Bean was also at Yale, a year ahead of George W. I ask if he knew Lloyd Kaufman. No, he didn't, he says. One of the producers of The Believer comes over to talk to Bean, who introduces me. "She's from the National Review," he says. The producer's eyebrows go up. "But she's very nuanced," Bean adds, "a perfect traveling companion." This is a very gracious thing for him to say considering we have been arguing heatedly. The producer grins at me. "Tell her what you said in your speech at the film's premiere," he says to Bean, and walks back to his seat.
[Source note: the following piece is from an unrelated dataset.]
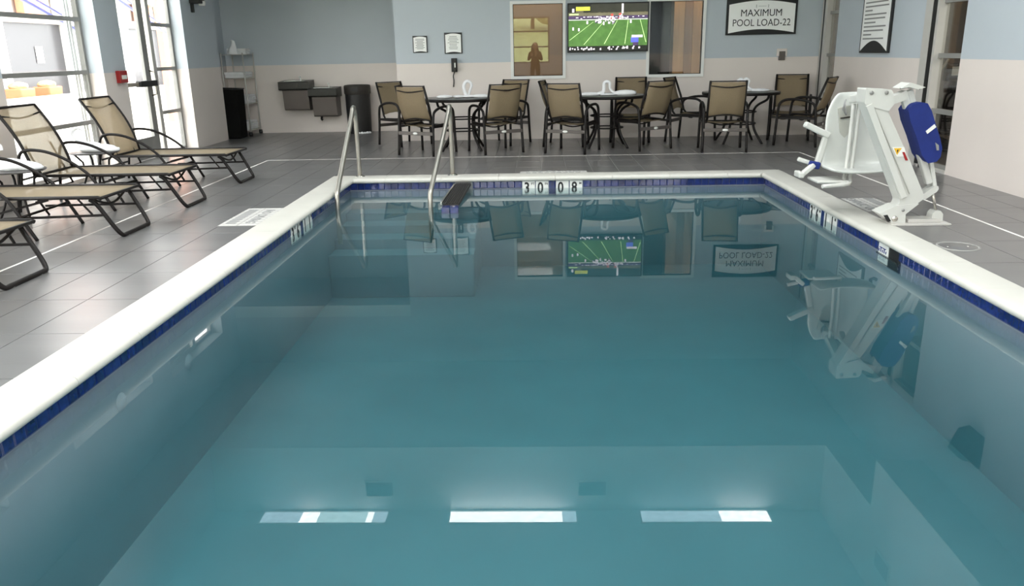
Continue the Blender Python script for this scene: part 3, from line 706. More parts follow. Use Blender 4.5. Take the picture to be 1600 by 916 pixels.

Bean explains that he said the right wing had stolen the election for George Bush, and that he thought this signified the rise of fascism in the country. I point out that Bush won fair and square; he played by the rules and observed all the laws. But we can't agree on Bush, or the election, or our politics in general, and we go back to talking about literature. As we get off the plane, he shakes hands with genuine good will. Mr. Bean asks for the website address for NRO, and tells me he'll look up my review. I tell him I will see his film. I watch him walk off, and feel saddened and puzzled that a man as engaging, intelligent, and highly literate as he could dislike George W. Bush so much.

As we head home in the brilliant L.A. sunshine, I think about the last few days and calculate that it will take me maybe three or four months of solitude — conversations with my husband, mother, and cats notwithstanding — to recover from all of this.